Now that is a sweet deal, and it is classic collusion. It is fraud on the court, which only has power to resolve actual cases or controversies; and it is fraud on the American public, which has an interest in transparent, well-informed rulemaking.

And this is not a conspiracy theory. In 2015, the U.S. Senate Committee on Environment and Public Works published a report finding that sue and settle provided activists “significant leverage” to drive and influence rulemaking. The report, subtitled “An account of Collusion, Cutting Corners, and Costing Americans Billions,” found that the Environmental Protection Agency “rushed into a ‘sue-and-settle’ agreement . . . with little regard to the technical, legal, and policy challenges” of the new rules it adopted as a result. Further, the rules “were the product of the quintessential ‘sue-and-settle’ scheme” whereby the agency and its special-interest allies “negotiate behind closed doors, changing regulatory actions . . . without providing the public meaningful notice or opportunity to comment.”

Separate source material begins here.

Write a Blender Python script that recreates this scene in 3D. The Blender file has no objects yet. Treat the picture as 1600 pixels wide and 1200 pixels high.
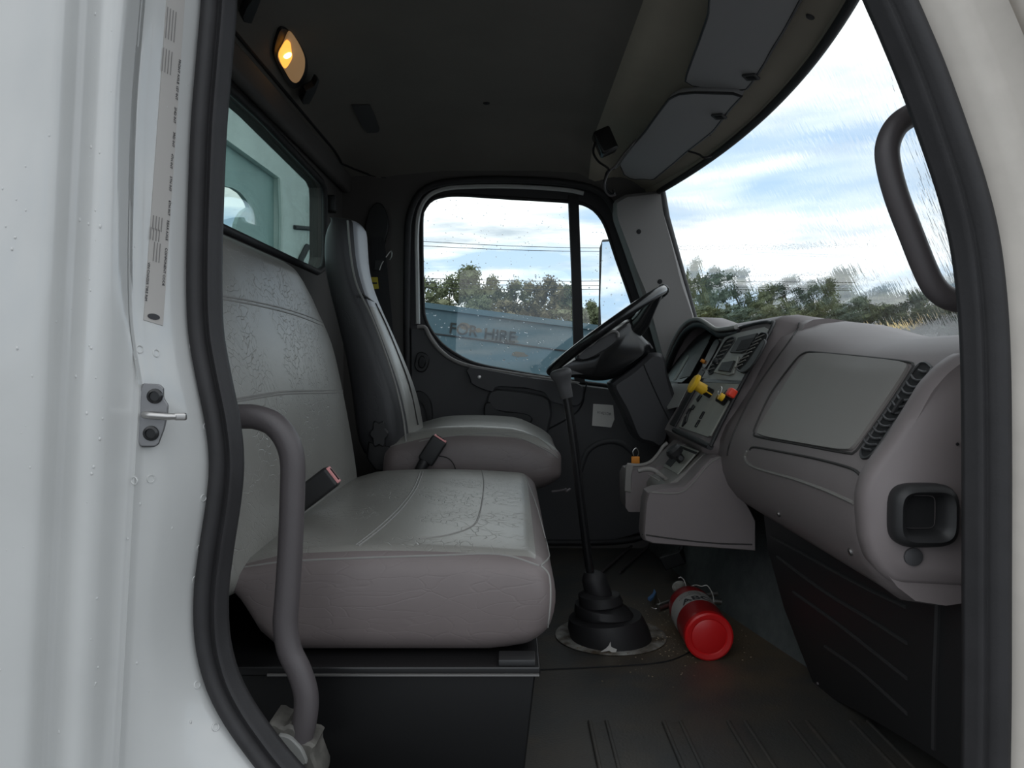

The U.S. Chamber of Commerce, the Western Energy Alliance, and others repeatedly have issued reports about past sue and settle abuses, which are said to have reached “an art form” during the Obama administration. But they will likely make a big comeback as the Biden administration begins to fill agencies to the brim with activist environmentalists and the organizations these activists were plucked from seek to reap the benefits of crony-esque appointments.

If the mainstream media looks the other way now that a “boring” person occupies the Oval Office, the potential for a flood of collusive settlements between activist environmentalists and federal agencies grows. With limited accountability, the opportunity to change federal policy — and to be compensated for it — without a single call to a congressman or a single petition to an agency, who wouldn’t be enticed?

I hope in four years I can write about how the Biden administration overcame these temptations and proved worriers like me wrong, but we can’t leave that to chance. It is time for a renewed media and congressional scrutiny of the insider game called sue and settle.